Me: That's impossible.
J: You are crazy.
Me: You are a nerd...

And then I tried it. For me, it's especially true with front kicks - Caijiao, Lihetui, Zhengtitui. When I was told to extend, I would pop my head up to the ceiling. And that's not right. It hurt not only my neck but also my back. O.K. I have to pop from the hip. I tried it. And it's more fun. :) And my back doesn't hurt as much anymore (still hurts though) and my neck stopped hurting completely!


  1. i have to agree that it is confusing when we are told to pop without being shown how OR being shown incorrectly. it is all in the hips. when sara taught last saturday she made sure to tell us to let the leg come up naturally or stress free (caijiao, lihetui, zhengtitui, cetitui)then snap it & pop your hips on the way down! i get a neckache just watching some folks sometimes whip their heads around. chad

  2. Hi there. This is something I feel very interested in debating about. And please let me know what your opinion is about it.

    To be honest I don't really know where this popping technique comes from. I have seen countless shaolin and wushu videos with caijiao, zhengtitui, etc but none of the people pop after kicking. I have seen an extending of the chest after kicking, as if a string was connected at your chest and was pulled upwards. But the last time I was in class, I've seen people extend so much that their head whips back until they can see the ceiling or even the person behind them. To me this seems just incredibly impractical especially when you fight. If I am going to kick someone, I am not going to extend my head back and lose sight of my enemy. When I asked a higher level student about this, he said that you just want to make sure you hit the guy on the first try and then it doesn't matter if you see the guy or not after you kick. That just seems very impractical.

    When I first started at the Temple maybe like 5 years ago Sifu Yan Ming didn't even talk about popping. He talked about extension but he never emphasized having your head go back like that. I dunno where he even got this from.

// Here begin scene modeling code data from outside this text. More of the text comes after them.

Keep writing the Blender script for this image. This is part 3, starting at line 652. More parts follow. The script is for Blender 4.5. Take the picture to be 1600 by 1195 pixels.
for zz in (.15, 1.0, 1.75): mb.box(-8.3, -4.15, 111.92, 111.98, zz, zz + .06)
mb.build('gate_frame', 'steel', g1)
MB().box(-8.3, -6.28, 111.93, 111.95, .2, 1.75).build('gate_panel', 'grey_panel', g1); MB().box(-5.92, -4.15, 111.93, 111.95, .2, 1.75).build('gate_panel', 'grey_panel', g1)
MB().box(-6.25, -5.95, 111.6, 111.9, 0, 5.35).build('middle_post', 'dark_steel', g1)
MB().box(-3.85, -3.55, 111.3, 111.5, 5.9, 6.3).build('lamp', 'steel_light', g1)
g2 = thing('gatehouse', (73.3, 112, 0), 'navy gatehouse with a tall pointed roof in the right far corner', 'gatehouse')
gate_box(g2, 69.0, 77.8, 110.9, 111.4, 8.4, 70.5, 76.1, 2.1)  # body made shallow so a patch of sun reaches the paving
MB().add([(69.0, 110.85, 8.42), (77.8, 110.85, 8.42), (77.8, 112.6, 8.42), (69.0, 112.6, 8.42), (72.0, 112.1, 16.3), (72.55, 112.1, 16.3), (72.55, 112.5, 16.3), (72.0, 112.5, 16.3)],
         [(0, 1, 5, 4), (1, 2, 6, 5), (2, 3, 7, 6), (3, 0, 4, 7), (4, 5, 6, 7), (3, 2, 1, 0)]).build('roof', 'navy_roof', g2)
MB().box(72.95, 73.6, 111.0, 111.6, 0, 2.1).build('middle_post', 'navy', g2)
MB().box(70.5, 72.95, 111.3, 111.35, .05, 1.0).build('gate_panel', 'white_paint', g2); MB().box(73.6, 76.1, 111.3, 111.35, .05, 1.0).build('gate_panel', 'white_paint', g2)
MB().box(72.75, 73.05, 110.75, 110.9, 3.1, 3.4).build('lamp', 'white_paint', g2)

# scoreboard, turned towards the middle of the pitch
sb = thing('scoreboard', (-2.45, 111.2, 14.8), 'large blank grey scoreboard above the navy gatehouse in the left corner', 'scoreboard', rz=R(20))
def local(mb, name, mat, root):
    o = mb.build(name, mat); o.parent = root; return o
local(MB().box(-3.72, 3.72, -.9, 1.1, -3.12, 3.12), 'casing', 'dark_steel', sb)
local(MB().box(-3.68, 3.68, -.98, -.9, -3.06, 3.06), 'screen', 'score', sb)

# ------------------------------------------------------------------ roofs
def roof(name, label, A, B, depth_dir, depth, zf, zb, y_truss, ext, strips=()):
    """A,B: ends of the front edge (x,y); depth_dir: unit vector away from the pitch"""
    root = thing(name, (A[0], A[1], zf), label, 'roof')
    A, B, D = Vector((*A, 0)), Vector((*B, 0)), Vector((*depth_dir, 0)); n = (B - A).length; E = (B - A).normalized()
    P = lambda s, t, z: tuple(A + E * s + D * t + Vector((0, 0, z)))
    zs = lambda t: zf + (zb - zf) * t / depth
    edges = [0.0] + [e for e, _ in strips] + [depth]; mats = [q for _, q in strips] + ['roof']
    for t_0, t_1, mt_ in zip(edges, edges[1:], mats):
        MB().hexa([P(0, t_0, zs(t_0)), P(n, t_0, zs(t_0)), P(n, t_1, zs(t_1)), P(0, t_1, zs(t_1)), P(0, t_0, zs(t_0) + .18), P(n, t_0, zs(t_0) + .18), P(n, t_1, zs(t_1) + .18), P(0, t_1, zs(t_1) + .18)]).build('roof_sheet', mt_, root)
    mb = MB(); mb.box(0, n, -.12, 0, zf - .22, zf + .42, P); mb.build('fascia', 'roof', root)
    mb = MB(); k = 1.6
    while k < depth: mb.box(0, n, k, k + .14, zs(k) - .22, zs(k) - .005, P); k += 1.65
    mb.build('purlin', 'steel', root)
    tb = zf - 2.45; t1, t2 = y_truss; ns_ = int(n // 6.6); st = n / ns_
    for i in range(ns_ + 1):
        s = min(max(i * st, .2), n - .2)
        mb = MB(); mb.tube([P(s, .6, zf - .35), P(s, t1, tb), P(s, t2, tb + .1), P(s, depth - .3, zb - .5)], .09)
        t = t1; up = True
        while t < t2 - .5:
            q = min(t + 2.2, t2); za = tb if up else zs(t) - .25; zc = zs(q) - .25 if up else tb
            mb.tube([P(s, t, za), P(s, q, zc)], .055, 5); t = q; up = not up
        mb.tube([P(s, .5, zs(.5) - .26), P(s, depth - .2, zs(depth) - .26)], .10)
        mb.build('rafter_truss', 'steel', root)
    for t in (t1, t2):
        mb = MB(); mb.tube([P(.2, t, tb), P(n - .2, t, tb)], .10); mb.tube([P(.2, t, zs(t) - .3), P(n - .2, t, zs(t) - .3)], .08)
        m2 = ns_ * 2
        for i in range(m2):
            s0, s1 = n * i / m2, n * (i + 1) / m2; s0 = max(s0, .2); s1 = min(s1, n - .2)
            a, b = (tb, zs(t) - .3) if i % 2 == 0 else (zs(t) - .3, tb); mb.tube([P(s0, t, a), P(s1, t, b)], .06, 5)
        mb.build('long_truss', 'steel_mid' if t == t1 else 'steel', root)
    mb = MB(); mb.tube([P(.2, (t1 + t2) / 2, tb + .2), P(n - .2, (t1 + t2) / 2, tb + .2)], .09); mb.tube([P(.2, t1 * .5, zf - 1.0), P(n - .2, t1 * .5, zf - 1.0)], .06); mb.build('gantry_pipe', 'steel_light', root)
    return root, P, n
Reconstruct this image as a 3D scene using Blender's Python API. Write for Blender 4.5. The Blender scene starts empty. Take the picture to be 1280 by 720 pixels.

    Anybody have any clues to this?

  3. I have this understanding that the point of popping i.e. extending is to make the move more powerful and to balance myself and get ready for the next move. Going so far as to be able to see people behind me is probably too much anyway.

    (Imaginary reenactment)
    J: What are you doing?
    Me: I popped.
    J: Doesn't your neck hurt?
    Me: Yeah
    J: You're crazy.
    Me: You are a nerd.

  4. I'm not sure how I found this blog. The internet is a crazy thing. I've studied various martial arts for most of my life, ranging from wushu to karate.

    It seems to be the popping as has been described is not only impractical as mentioned but also bad for you lower back. This seems to me it would add needless srain and lead to injury. One of my coaches told me once the reason we extend upwards is to keep our bodies in line and reduce the stress and tension during the movement.

    I'm just curious to know if any of you have had any pains or frequent soreness in certain regions? ie. lower back, knees, hips or neck

    While soreness can be a sign of a good workout it can also be a sign of improper technique and injury. Take care not to hurt yourselves.

  5. Hi. I have nothing wrong with popping, but generating power should come more from the kick upwards since you will be kicking the person as your leg goes up and not as your leg goes down. Unless its sort of like an axe kick where the force comes from the downward motion. In any point popping your hip out after you've already kick is pretty pointless since you've already kicked the dude on the way up. This holds true for zhengzitui and caijiao.

    Sorry for the whole debate. I just was thinking about it this way. But of course if your Sifu tells you to do it that way, I can't really argue against him. I just started to question why it happened. Maybe this can be brought up to one of the advanced students. I myself would like to know.

    Definitely don't hurt yourself. One time this guy popped so hard, he slipped and fell backwards. I've had a lot of serious knee pain from trying to pop because I would hyper-extend my knee which would put ALOT stress on it.

  6. For some, learning the practical application for a move might be useful -- i.e., how to inflict maximum damage while kicking or whatnot. Personally, I am not learning kung fu for self-defense or combat; I see it as an art form, an expression of self, a means by which I gain strength, flexibility and speed, so I recognize the popping as part of the technique.

    As my dad the skeptic has asked, "What's the point of learning all of this? In the real world, someone can take a gun and shoot you."

    I might not be able to smash bricks on my head yet, but I feel damn good for training.

  7. Well said! Wise words from a wise woman... hahahaha....

    Well if I can say anything about it to not hurt yourself too much from doing it, is to just relax through the movements and feel the power coming from your entire body and not just from one tensed muscle in your leg or hip.

    Once you understand how the body can work with motion, momentum and timing, you'll feel the power just come right through the movements.

    Amitoufo dudes!

  8. Shifu (and whoever is teaching) does remind us to relax our bodies. That is key to doing extension properly. I know I'm guilty of hunching my shoulders at times. And that all goes along with keeping our heads up, rather than bending our necks and looking at the ground. Remember, me, you -- we are all so good looking. So handsome. So shine through!

    This was a good thread. I like the thoughtful discussion. Thanks random commenters!

  9. Just remember it only takes one serious injury to set you out for months or the rest of your life in a worst case senario. I've seen over zealous athletes work under the all to famous "no pain no gain" motto, only to rip a muscle, tear a ligament, injure a joint and be unable to train period for up to a year.

    Think of all the olympic level gymnasts that have ended their careers because of one injury.

  10. Random comments:
    Ciajiao is not meant for kicking people. Frankly, about 0 of the level 1 line drills are combat-appropriate.

    Heng Neo (not me) asked us a question while we were doing the axe kick the other day: "Why does your head go back?" Answer: "Can't help it!" If that's not a succinct explanation of popping, I don't know what is. Also, wisdom from triteness. Awesome.

    The hip extension provides power to a great number of techniques (most?). Straight punche uppercut, side kick, roundhouse, front push kick. Again, level 1 techniques are not fighting techniques, they're body mechanics techniques.

    Lots of people don't understand. I know how sifu feels about this, cause he tells us. "You don't understand? Fine, no problem." I am somewhat more conflicted.

    Sifu could definitely do a much better job of teaching proper technique, but it's not clear to me that doing so would be better. There are much better places to learn competition wushu, there are much better places to learn to fight. I have not seen a better place helping you to challenge yourself. Ever.